§ Supplied data
╭──
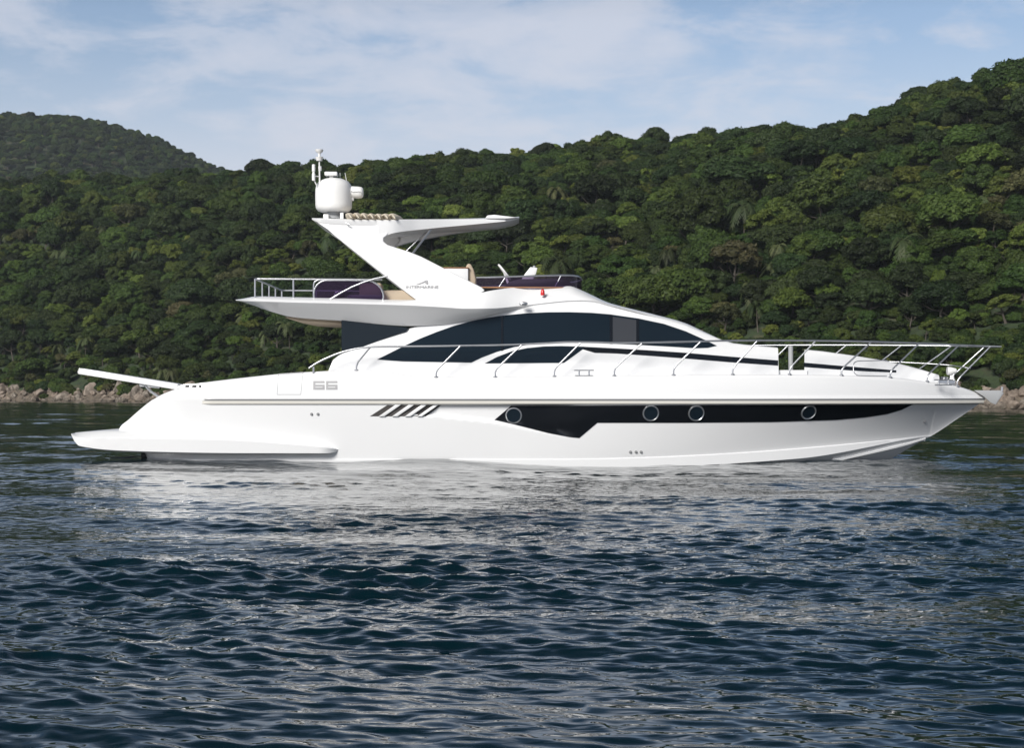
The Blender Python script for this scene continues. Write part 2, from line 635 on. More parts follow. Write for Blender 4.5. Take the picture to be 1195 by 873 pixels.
def rub_rail():
    Xs = [on(236, 467, hull_b).x + i * 0.08 for i in range(240)]
    Xs = [x for x in Xs if x < 11.15] + [11.2]
    for side in (-1, 1):
        rows = []
        for X in Xs:
            b = bs(X) - 0.01
            e = min(1, (X - Xs[0]) / 0.15 + 0.15)
            rows.append([(X, side * (b + o * e), ZS + z) for o, z in ((-0.02, 0.075), (0.035, 0.065), (0.045, 0.02), (0.02, 0.012), (0.02, -0.012), (0.05, -0.022), (0.045, -0.085), (-0.02, -0.11))])
        mb = MB()
        for i in range(len(rows) - 1):
            for j in range(7):
                q = [rows[i][j], rows[i][j + 1], rows[i + 1][j + 1], rows[i + 1][j]]
                mb.add(q, [(0, 1, 2, 3)], 1 if j in (2, 3, 4) else (2 if j >= 5 else 0))  # groove faces dark grey: the gap's shadow is put into the colour
        mb.add(rows[0], [tuple(range(8))])
        mb.add(rows[-1], [tuple(range(8))])
        mb.build('rub_rail', [M['gelcoat'], M['rail_grey'], M['rail_cream']], hull, smooth=25)


rub_rail()

# long black window band in the topsides, with its portholes
band = strip_on('hull_window', M['black'], hull,
                [(577, 490.2), (596.5, 473.6), (700, 473.2), (900, 472.8), (1066, 471.8)],
                [(577, 490.2), (600, 495.5), (640, 505.6), (665, 510.4), (676, 511.4), (697, 493.6), (800, 493.6), (900, 492.8), (975, 490.4), (1010, 487.3), (1035, 483.6), (1052, 478.6), (1066, 471.9)],
                hull_b, off=0.010, nz=8)
for px, py in ((599.5, 485), (759.5, 482.2), (812.5, 482.2), (943.5, 481)):
    c = on(px, py, hull_b)
    nrm_x = (hull_b(c.x + 0.05, c.z) - hull_b(c.x - 0.05, c.z)) / 0.1
    nrm_z = (hull_b(c.x, c.z + 0.05) - hull_b(c.x, c.z - 0.05)) / 0.1
    nv = Vector((-nrm_x, -1, -nrm_z)).normalized()
    rot = nv.to_track_quat('Y', 'Z').to_matrix()
    mb = MB()
    prof = [(0.152, -0.03), (0.156, 0.026), (0.166, 0.036), (0.178, 0.034), (0.186, 0.020), (0.188, -0.03)]
    rows = [[c + rot @ Vector((r * math.cos(a), h, r * math.sin(a))) for a in (2 * math.pi * k / 36 for k in range(36))] for r, h in prof]
    mb.grid(rows, close_u=True)
    po = mb.build('porthole', M['steel'], band, smooth=40)
    mb = MB()
    ring = [c + rot @ Vector((0.154 * math.cos(a), 0.016, 0.154 * math.sin(a))) for a in (2 * math.pi * k / 36 for k in range(36))]
    mb.add(ring, [tuple(range(36))])
    g = mb.build('porthole_glass', M['glass'], band, smooth=0)

# engine-room vents: a dark panel painted as the shaded hollow, under slanted white slats
vent = quad_on('vent', M['vent_shade'], hull, [(452, 472.8), (515, 472.8), (497, 486), (431.5, 486)], hull_b, off=0.004)
for a, b in ((442, 6.5), (457.5, 6.5), (472.5, 6.5), (487, 5.5)):
    mb = MB()
    q = [(a + 19.5, 472.4), (a + 19.5 + b, 472.4), (a + b, 486.0), (a, 486.0)]
    f_ = [on(*p, hull_b, 0.045) for p in q]; bk = [on(*p, hull_b, -0.02) for p in q]
    mb.prism(f_, bk)
    mb.build('slat', M['gelcoat'], vent, bevel=0.006)

# side boarding hatch seam
def seam(name, pts, surf, w=0.9, mat=None, off=0.003, closed=True):
    mb = MB()
    n = len(pts)
    for i in range(n if closed else n - 1):
        a, b = np.array(pts[i], float), np.array(pts[(i + 1) % n], float)
        d = (b - a) / np.linalg.norm(b - a); q = np.array((-d[1], d[0])) * w / 2
        k = max(2, int(np.linalg.norm(b - a) / 8))
        rows = []
        for j in range(k + 1):
            c = a + (b - a) * j / k
            rows.append([on(*(c + q), surf, off), on(*(c - q), surf, off)])
        mb.grid(rows)
    return mb.build(name, mat or M['grey_plastic'], hull, smooth=0)


seam('boarding_hatch', [(325, 436.5), (353.5, 434.6), (351, 460.5), (323.3, 460.5)], hull_b, w=0.7)

for px, py in ((363.5, 483.4), (371, 483.4), (735.5, 527.5), (742, 527.5), (748, 527.5), (1079, 492)):
    c = on(px, py, hull_b)
    mb = MB(); mb.lathe(c, [(0.0, -0.03), (0.022, -0.03), (0.032, -0.012), (0.032, 0.01)], 14, 'Y')
    mb.build('drain_outlet', M['rail_grey'], hull)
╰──
§ Written request
From the material above, reproduce everything verbatim except the pictures.

§ Answer to this exercise
The Blender Python script for this scene continues. Write part 2, from line 635 on. More parts follow. Write for Blender 4.5. Take the picture to be 1195 by 873 pixels.
def rub_rail():
    Xs = [on(236, 467, hull_b).x + i * 0.08 for i in range(240)]
    Xs = [x for x in Xs if x < 11.15] + [11.2]
    for side in (-1, 1):
        rows = []
        for X in Xs:
            b = bs(X) - 0.01
            e = min(1, (X - Xs[0]) / 0.15 + 0.15)
            rows.append([(X, side * (b + o * e), ZS + z) for o, z in ((-0.02, 0.075), (0.035, 0.065), (0.045, 0.02), (0.02, 0.012), (0.02, -0.012), (0.05, -0.022), (0.045, -0.085), (-0.02, -0.11))])
        mb = MB()
        for i in range(len(rows) - 1):
            for j in range(7):
                q = [rows[i][j], rows[i][j + 1], rows[i + 1][j + 1], rows[i + 1][j]]
                mb.add(q, [(0, 1, 2, 3)], 1 if j in (2, 3, 4) else (2 if j >= 5 else 0))  # groove faces dark grey: the gap's shadow is put into the colour
        mb.add(rows[0], [tuple(range(8))])
        mb.add(rows[-1], [tuple(range(8))])
        mb.build('rub_rail', [M['gelcoat'], M['rail_grey'], M['rail_cream']], hull, smooth=25)


rub_rail()

# long black window band in the topsides, with its portholes
band = strip_on('hull_window', M['black'], hull,
                [(577, 490.2), (596.5, 473.6), (700, 473.2), (900, 472.8), (1066, 471.8)],
                [(577, 490.2), (600, 495.5), (640, 505.6), (665, 510.4), (676, 511.4), (697, 493.6), (800, 493.6), (900, 492.8), (975, 490.4), (1010, 487.3), (1035, 483.6), (1052, 478.6), (1066, 471.9)],
                hull_b, off=0.010, nz=8)
for px, py in ((599.5, 485), (759.5, 482.2), (812.5, 482.2), (943.5, 481)):
    c = on(px, py, hull_b)
    nrm_x = (hull_b(c.x + 0.05, c.z) - hull_b(c.x - 0.05, c.z)) / 0.1
    nrm_z = (hull_b(c.x, c.z + 0.05) - hull_b(c.x, c.z - 0.05)) / 0.1
    nv = Vector((-nrm_x, -1, -nrm_z)).normalized()
    rot = nv.to_track_quat('Y', 'Z').to_matrix()
    mb = MB()
    prof = [(0.152, -0.03), (0.156, 0.026), (0.166, 0.036), (0.178, 0.034), (0.186, 0.020), (0.188, -0.03)]
    rows = [[c + rot @ Vector((r * math.cos(a), h, r * math.sin(a))) for a in (2 * math.pi * k / 36 for k in range(36))] for r, h in prof]
    mb.grid(rows, close_u=True)
    po = mb.build('porthole', M['steel'], band, smooth=40)
    mb = MB()
    ring = [c + rot @ Vector((0.154 * math.cos(a), 0.016, 0.154 * math.sin(a))) for a in (2 * math.pi * k / 36 for k in range(36))]
    mb.add(ring, [tuple(range(36))])
    g = mb.build('porthole_glass', M['glass'], band, smooth=0)

# engine-room vents: a dark panel painted as the shaded hollow, under slanted white slats
vent = quad_on('vent', M['vent_shade'], hull, [(452, 472.8), (515, 472.8), (497, 486), (431.5, 486)], hull_b, off=0.004)
for a, b in ((442, 6.5), (457.5, 6.5), (472.5, 6.5), (487, 5.5)):
    mb = MB()
    q = [(a + 19.5, 472.4), (a + 19.5 + b, 472.4), (a + b, 486.0), (a, 486.0)]
    f_ = [on(*p, hull_b, 0.045) for p in q]; bk = [on(*p, hull_b, -0.02) for p in q]
    mb.prism(f_, bk)
    mb.build('slat', M['gelcoat'], vent, bevel=0.006)

# side boarding hatch seam
def seam(name, pts, surf, w=0.9, mat=None, off=0.003, closed=True):
    mb = MB()
    n = len(pts)
    for i in range(n if closed else n - 1):
        a, b = np.array(pts[i], float), np.array(pts[(i + 1) % n], float)
        d = (b - a) / np.linalg.norm(b - a); q = np.array((-d[1], d[0])) * w / 2
        k = max(2, int(np.linalg.norm(b - a) / 8))
        rows = []
        for j in range(k + 1):
            c = a + (b - a) * j / k
            rows.append([on(*(c + q), surf, off), on(*(c - q), surf, off)])
        mb.grid(rows)
    return mb.build(name, mat or M['grey_plastic'], hull, smooth=0)


seam('boarding_hatch', [(325, 436.5), (353.5, 434.6), (351, 460.5), (323.3, 460.5)], hull_b, w=0.7)

for px, py in ((363.5, 483.4), (371, 483.4), (735.5, 527.5), (742, 527.5), (748, 527.5), (1079, 492)):
    c = on(px, py, hull_b)
    mb = MB(); mb.lathe(c, [(0.0, -0.03), (0.022, -0.03), (0.032, -0.012), (0.032, 0.01)], 14, 'Y')
    mb.build('drain_outlet', M['rail_grey'], hull)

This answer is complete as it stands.